The gap between "fitting the engineering of software requirements behind the scenes" and "what the user needs" is even bigger than when you started to change the form.

1) Start with the assumption the time is 0 hours 0 minutes 0 seconds and 0 milliseconds.

2) Split user input based on ":" character. Number of elements confirms depth of unit values: 3 = hours:min:seconds.decimals; 2 = min:seconds.decimals; 1=seconds.decimals . Adjust the hours and minutes appropriately.

3) Last element is potentially seconds.decimals: split based on "." character: Integer = seconds only; . character = seconds.decimals.

4) Pad decimals to 3 digits, inserting 0 to the right: 123 = 123; 12 = 120; 1 = 100.

5) If seconds > 60 ; minutes += seconds /60 rounded to zero decimals; seconds = seconds mod 60.

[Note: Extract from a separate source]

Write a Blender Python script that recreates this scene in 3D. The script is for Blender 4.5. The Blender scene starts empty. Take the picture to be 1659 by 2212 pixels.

6) If minutes > 60; hours += minutes / 60 rounded to zero decimals; minutes = minutes mod 60.


While they may not be able to break it down to this, this is what your user base is largely expecting to work from their user input. Especially note the distinction between the concepts of "decimals" and "milliseconds". TG requires milliseconds, the user does not: even if they voice it as "milliseconds" due to cultural impurities.